Até 1988, a outorga e renovação de concessões do gênero era atribuição do Executivo. Desde então, cabe ao Congresso referendar ou não as concessões. Trocou-se um mal por outro, como se não existisse um conflito congênito de interesses entre os políticos sempre prontos a usar a mídia a serviço de suas ambições de poder e a sociedade detentora do direito constitucional de se informar por meios de comunicação isentos e independentes. O pior é que antes de novembro de 2003 os brasileiros não tinham como saber quais eram os concessionários de rádio e TV no País - só então o Ministério das Comunicações colocou na internet o respectivo cadastro, embora com limitações: nem sempre nele aparecem os nomes dos verdadeiros controladores das emissoras.

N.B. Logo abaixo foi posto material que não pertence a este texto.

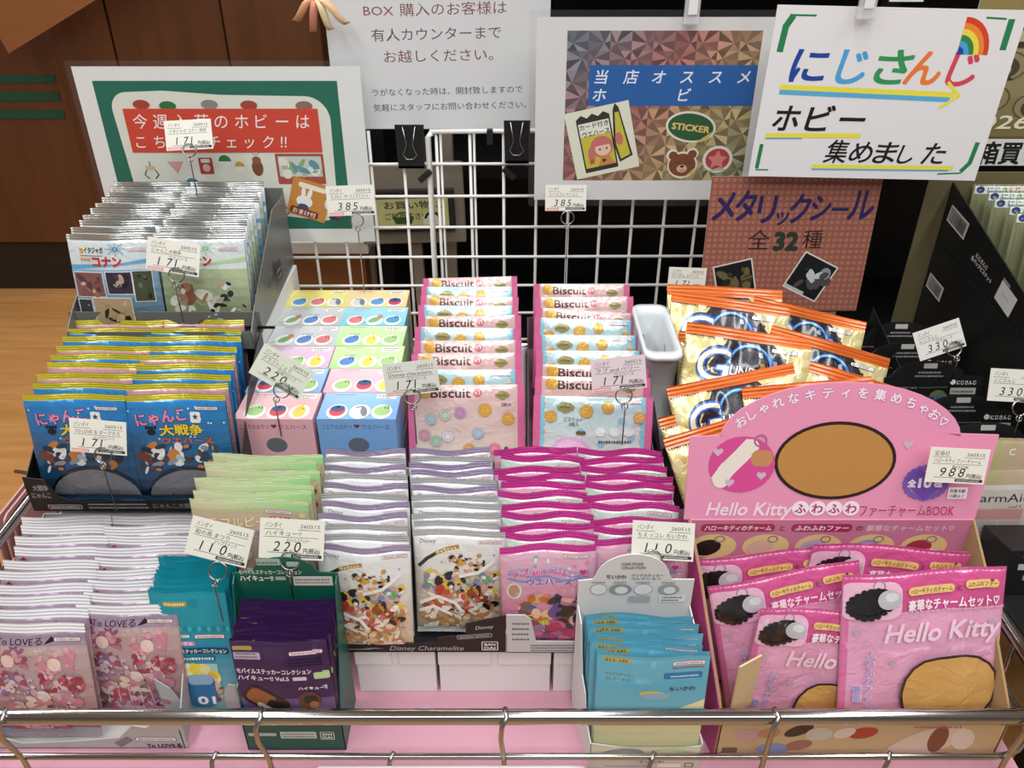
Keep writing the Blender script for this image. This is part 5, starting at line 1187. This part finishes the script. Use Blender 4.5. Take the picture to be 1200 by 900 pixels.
for i, ch in enumerate(phr):
    t = math.radians(152 - 124 * i / (len(phr) - 1)); x, y = 152 + 112 * math.cos(t), 86 + 57 * math.sin(t) - 8
    a.text(ch, x, y, 12.5, '#f2e4ee', al='c', bold=.04, rot=(t * 180 / PI - 90) * .55, out=('#b0589c', .05))
# mascot left out: plain tan oval in its dark outline
a.ell(150, 66, 62, 43, '#2c1a18', n=40); a.ell(150, 66, 58.5, 39.5, '#b98648', n=40)
a.ell(55, 62, 34, 31, '#d24c90', n=24); a.line([(34, 46), (40, 56), (54, 72), (62, 82)], 17, '#e6ddd4'); a.ell(35, 46, 9, 10, '#e6ddd4'); a.ell(62, 82, 9, 8, '#e6ddd4'); a.ring(72, 88, 6, 6, 2, '#a86a94'); a.rr(64, 60, 22, 18, 7, '#c08a5c')
for x, y in ((30, 76), (44, 42), (76, 50), (222, 84)): a.heart(x, y, 5, '#c9b4c6')
a.text('Hello Kitty', 22, 5, 21, '#eed8e4', w=88, bold=.03, slant=.2)
for i, ch in enumerate('ふわふわ'):
    x = 120 + 17.5 * i; a.ell(x, 13, 8.8, 8.4, '#f0e2ea'); a.text(ch, x, 8, 12.5, '#b03c7c', al='c', bold=.05)
a.text('ファーチャームBOOK', 182, 5, 15, '#c23c78', w=98, bold=.055, out=('#f4dce8', .05))
for k in range(22): t = 2 * PI * k / 22; a.ell(246 + 21 * math.cos(t), 41 + 17 * math.sin(t) + 1, 3.4, 3.4, '#7a5ab4', n=8)
a.heart(246, 42, 21, '#6f4aac'); a.text('全', 227, 38, 9, '#f4eefa', bold=.06); a.text('10', 238, 37, 14, '#f4eefa', w=14, bold=.07); a.text('種', 254, 38, 9, '#f4eefa', bold=.06)
a.rr(270, 24, 20, 13, 1, '#f0e6ea'); a.text('対象年齢', 272, 31, 4.6, '#3a2a30', w=16, bold=.03); a.text('15歳以上', 272, 25.6, 4.6, '#3a2a30', w=16, bold=.03)
link('print', print_mesh('print', a, INK_GLOSS, None, .2, .012), hx)
a = Art(296, 60); a.rect(0, 0, 296, 60, '#c97c9a')
a.rr(12, 44, 78, 11, 5, '#a82c5c'); a.text('ハローキティのチャーム', 16, 46.4, 8, '#f6e6ee', w=70, bold=.04, slant=.1); a.text('と', 95, 46, 8.5, '#8a2a50', bold=.04); a.rr(107, 44, 64, 11, 5, '#a82c5c'); a.text('ふわふわファー', 111, 46.4, 8, '#f6e6ee', w=56, bold=.04, slant=.1); a.text('の', 175, 46, 8.5, '#8a2a50', bold=.04); a.text('豪華なチャームセット♡', 186, 46, 9, '#ecc6d4', w=92, bold=.03)
for i, cc in enumerate(('#1c181c', '#d8b49c', '#b9aac4', '#8f9cc4', '#a83248')):
    x = 28 + 56 * i; a.ell(x, 24, 25, 17, '#e0c88a'); a.ell(x - 6, 22, 15, 11, cc, 20); a.ring(x + 6, 34, 5, 4, 1.6, '#8a7a7a')
link('print', print_mesh('print', a, INK_GLOSS), bx, (sh, D - .0002, .168))
a = Art(296, 64); 
for i, (x, y, rx, ry, cc) in enumerate(((30, 36, 14, 9, '#c9a0a8'), (52, 40, 12, 8, '#b9846a'), (82, 44, 16, 8, '#2c2226'), (104, 38, 14, 11, '#c6c0b8'), (150, 40, 15, 9, '#b04034'), (130, 40, 12, 8, '#d8cfc4'), (60, 14, 18, 9, '#7c93c8'), (86, 20, 14, 8, '#9a6a54'), (218, 24, 44, 20, '#d8c4b4'), (230, 30, 10, 22, '#7a4638'), (256, 30, 12, 18, '#e0d0c4'))): a.ell(x, y, rx, ry, cc, 15 * (i % 3))
a.scrib(200, 48, 50, 4, '#b06a60', seed=3); a.rr(6, 4, 16, 12, 1, '#6a5a44'); on_front(bx, a)
a = Art(110, 200)
link('print', print_mesh('print', (lambda q: (q.text('HELLO KITTY', 10, 6, 9, '#d89ab8', w=60, bold=.03), q.text('ファーチャーム', 12, 18, 7, '#8c5ab0', w=40, bold=.04), q)[2])(Art(110, 40)), INK_GLOSS, None, .4), bx, (-w2 + sh * .5 - .0035, D * .5, .06), (math.radians(0), 0, math.radians(-90 + 14.4)))

W_, H_ = 170, 188
CB = mat('pink_charm_film', '#d98ab2', .28, coat=.8, bump=(30, .4, (1, 1, 1), 1.5))
kC = kit(Bag(W_, H_, 16, 4, 61, 2.5, wr=1.6), CB, CB, art_charm(W_, H_), INK_CLEAR, pitch=30, mx=2.6, step=.05)
kD = kit(Bag(W_, H_, 16, 4, 62, 3.5, wr=2.0), CB, CB, art_charm(W_, H_, 1), INK_CLEAR, pitch=30, mx=2.6, step=.05)
for (u, v, Y, le, ro, sc, k, lab) in ((1083, 668, .617, 17, 3.5, .97, kC, 'large one at the front by the kraft side'), (975, 716, .606, 9, -4, .88, kD, 'lower one in front, half behind the large one'), (917, 671, .634, 12, 12, .93, kC, 'tilted one in the middle of the box'),
                                  (1045, 640, .650, 4, -3, .98, kD, 'one behind the large bag, against the header'), (895, 647, .653, 4, 6, .97, kC, 'one at the rear by the pink side')):
    x, z = ray_y(u, v, Y); place_top(k, 'charm_bag', (x, Y, z), H_ / 1000, le, ro, 'pink charm bag, ' + lab, 'bag', 'pink charm bags', scale=sc)

# ---- right hand neighbour: black cartons, foil sticks
nb = root('neighbour_table', (.98, .95, FZ), (0, 0, 0), 'black table beside the wagon under the black cartons', 'table')
G().box(-.41, .4, -.4, .33, .70, .73, .003).obj('table_top', BLK, nb)
for sx in (-.38, .37):
    for sy in (-.37, .30): G().box(sx, sx + .03, sy, sy + .03, 0, .70).obj('leg', BLK, nb)
SX = .66
bb = root('stick_carton', (SX, .80, .08), (0, 0, 0), 'large black carton with barcode labels holding the foil sticks', 'box')
G().slab([(0, 0), (.415, 0), (.415, .33), (.17, .262), (0, .215)], .002, 'yz').obj('side_panel', BLACKCARD, bb)
G().slab([(-.004, .0), (.406, .0), (.406, .237), (.138, .211), (-.004, .197)], .002, 'yz', at=-.003).obj('tray_wall', BLACKCARD, bb)
G().box(-.035, .30, .415, .418, 0, .345).obj('back_panel', mat('olive_card', '#6f6748', .5), bb); G().box(0, .30, 0, .002, 0, .20).obj('front_panel', BLACKCARD, bb); G().box(0, .30, 0, .415, 0, .003).obj('bottom', BLACKCARD, bb)
def barcode(w, h, seed):
    a = Art(w, h); a.rect(0, 0, w, h, '#c9c9c4'); r = random.Random(seed); x = 3
    a.rect(2, 2, w - 4, h - 4, '#8a8a86'); a.rect(3, 4, w - 6, h - 8, '#c9c9c4')
    while x < w - 5: q = r.uniform(.5, 1.6); a.rect(x, 4, q, h - 8, '#3a3a3a'); x += q + r.uniform(.5, 1.2)
    return a
RZ = -PI / 2
link('barcode_label', print_mesh('barcode_label', barcode(60, 26, 1), INK_GLOSS), bb, (-.0008, .37, .272), (0, math.radians(8), RZ))
link('barcode_label', print_mesh('barcode_label', barcode(50, 24, 2), INK_GLOSS), bb, (-.0036, .375, .165), (0, math.radians(5), RZ))
a = Art(70, 20); a.text('にじさんじ', 10, 11, 7.5, '#d0d0cc', w=36, bold=.03); a.text('缶バッジビスケット', 2, 2, 7.5, '#d0d0cc', w=64, bold=.03); link('lettering', print_mesh('lettering', a, INK_GLOSS), bb, (-.0008, .275, .245), (0, math.radians(10), RZ))
a = Art(44, 34); a.rect(0, 0, 44, 30, '#c6c6c2'); a.scrib(10, 14, 20, 4, '#a8a8a4', seed=1); a.rect(0, 31, 20, 4, '#8a8a86'); link('label', print_mesh('label', a, INK_GLOSS), bb, (-.0008, .205, .225), (0, math.radians(12), RZ))
W_, H_ = 96, 150
OLF = mat('olive_foil', '#b4b890', .25, .6, bump=(26, .8, (6, 1, .35), 0))
a = Art(W_, H_); a.rect(2, H_ - 14, W_ - 4, 11, '#d4dad4'); a.ell(10, H_ - 8, 6, 5, '#24386e')
for ch, x, c in (('に', 20, '#3060b0'), ('じ', 31, '#52a6dc'), ('さ', 41, '#3a9a5e'), ('ん', 51, '#ee8038'), ('じ', 62, '#d8485e')): a.text(ch, x, H_ - 12, 10, c, bold=.05)
kF = kit(Bag(W_, H_, 14, 3, 71, 1.5, wr=1.5), OLF, OLF, a, INK_GLOSS)
for i in range(7):
    Y = 1.185 - .030 * i
    place(kF, 'foil_packet', (.735 + (.006 if i % 2 else 0), Y, .262), (-math.radians(7), 0, 0), 'greenish gold foil packet, %s in the black carton' % nth(6 - i, 7), 'foil packet', 'greenish gold foil packets')
G().box(.005, .28, .005, .40, .003, .181).obj('inner_block', BLACKCARD, bb)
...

De todo modo, isso permitiu que se pesquisasse pela primeira vez os nexos espúrios entre os políticos e a mídia audiovisual. O Instituto Projor, que mantém o site Observatório da Imprensa, encomendou a uma equipe da Universidade de Brasília, dirigida pelo professor Venício A. Lima, um levantamento que revelou um quadro vergonhoso. Cruzando os nomes dos sócios e diretores de empresas de comunicação com os dos atuais deputados, o estudo descobriu que 51 deles - ou 1 em 10 - detêm ilegalmente concessões de rádio ou TV. O número real é decerto bem maior, dado o "fator laranja". De seu lado, o Instituto de Estudos e Pesquisas em Comunicação, com base em outra fonte de dados do Ministério, verificou que 25 senadores - ou mais de 1/4 do total - têm, direta ou indiretamente, empresas de difusão. O Estado publicou ontem a relação completa.

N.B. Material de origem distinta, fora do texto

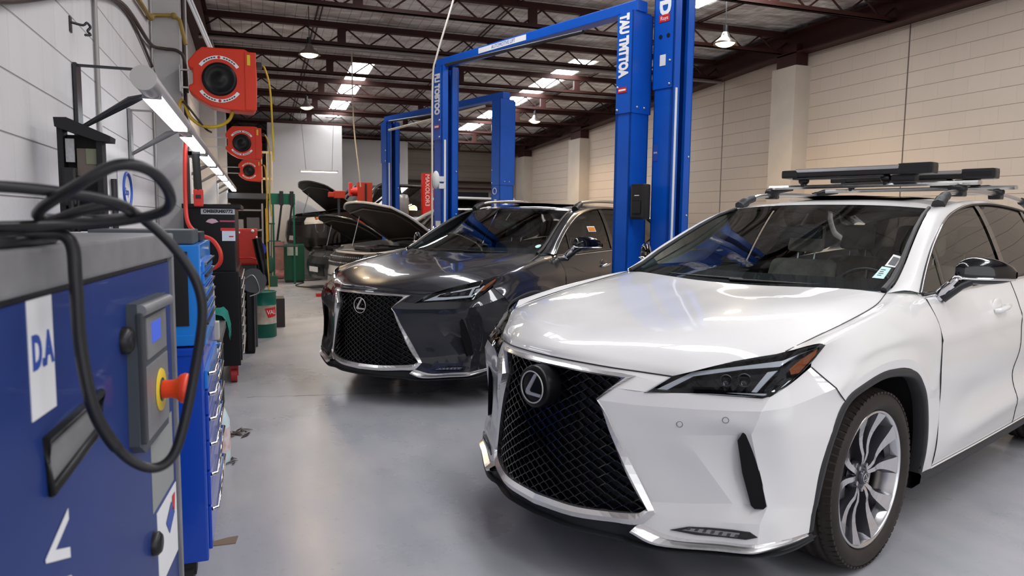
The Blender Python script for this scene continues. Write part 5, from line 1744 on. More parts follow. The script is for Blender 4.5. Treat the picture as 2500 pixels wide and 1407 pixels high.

Isso ainda não é tudo. Não bastasse a afronta à Constituição, os políticos concessionários ainda legislam em causa própria. Em 2004 (último ano examinado), dos 33 membros titulares da Comissão de Ciência, Tecnologia, Comunicação e Informática (CCTCI) da Câmara, 15 são sócios ou diretores de 26 emissoras de rádio e 3 de televisão. Assim como a Comissão de Educação do Senado, ela tem a prerrogativa de homologar novas concessões, aprovar a renovação das já existentes e se pronunciar sobre projetos relativos ao setor. Depois de acompanhar a tramitação de 762 processos, o professor Venício apurou que, "até hoje (agosto de 2005), não se tem notícia de qualquer pedido de outorga ou renovação que não tenha sido aprovado pelo Congresso Nacional".

A pesquisa suscitou o que decerto há de ter sido a primeira iniciativa de dar combate, por via legal, ao escândalo das autoconcessões. Em 25 de outubro do ano passado, o Instituto Projor encaminhou à Procuradoria-Geral da República a documentação para servir de base a uma representação contra a deslavada inconstitucionalidade que se faz presente, à luz do sol, no sistema de concessões de rádio e TV - e que tem papel central no nefasto processo de concentração da mídia eletrônica. Em março, o Ministério Público solicitou ao Ministério das Comunicações que se manifestasse a respeito. O prazo terminou ontem.

Enquanto isso, veio à tona outra lambança. No começo da semana passada, numa atitude inédita, o Planalto pediu de volta ao Congresso 225 processos de renovação de concessões vencidas, algumas há 15 anos, ameaçadas de rejeição na CCTCI. Segundo se divulgou, o presidente Lula agiu por instigação do seu aliado Jader Barbalho, que corria o risco de perder duas estações de rádio e uma de televisão. Outros políticos interessados são os ex-presidentes José Sarney e Fernando Collor. Não faltam, como se vê, parcerias indecentes no forró das concessões de mídia.